Flickinger was used as a straw buyer to obtain the financing to purchase the additional homes. At Kramer’s direction and with Kramer’s oversight Kramer Mortgage submitted loan applications in which Flickinger was named as the buyer despite the fact that Kramer knew that LDF was the true buyer.

With Kramer’s knowledge, Flickinger’s income was grossly inflated in the applications in order to qualify him for the loans. After Flickinger’s fraudulent loan applications were approved, the straw sales were closed at Kramer’s mortgage company with Kramer’s knowledge. Kramer closed the sales despite the fact that Flickinger paid no down payments for any of the properties, contrary to the documentation that was provided to the lenders.

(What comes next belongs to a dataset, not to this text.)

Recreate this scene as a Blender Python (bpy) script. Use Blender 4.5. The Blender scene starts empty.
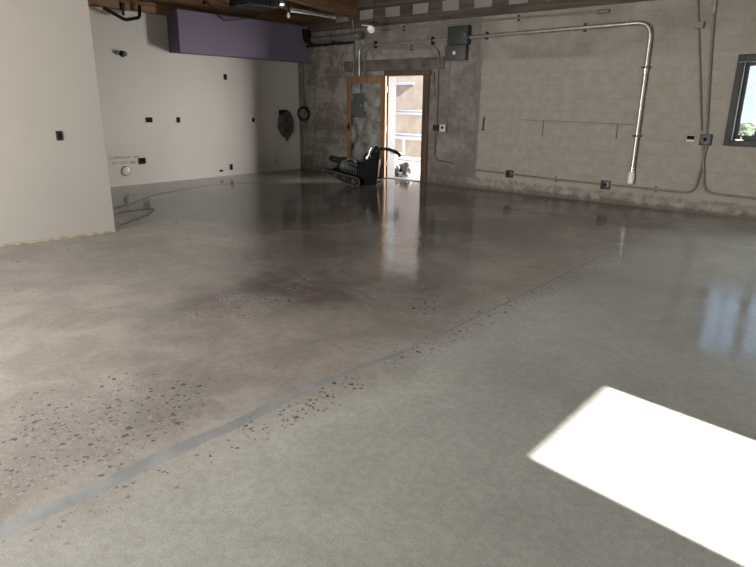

Kramer defrauded one particular bank by intentionally concealing the sales of properties that had been pledged to the bank as collateral for a $4 million line of credit for Kramer. After the sales of multiple properties in which the proceeds were owed to the bank, Kramer kept the proceeds and used them to pay his own personal or business expenses. Kramer also pledged several properties to more than one bank, without the banks’ knowledge, to obtain additional loans. Kramer’s activities resulted in the primary bank suffering significant losses and also left many homeowners unable to sell or refinance their homes because they did not have clear title to their properties. Some homeowners were threatened with foreclosure due to Kramer’s activities.

This case was investigated by the Federal Bureau of Investigation, and the case was prosecuted by the United States Attorney’s Office for the Southern District of Iowa.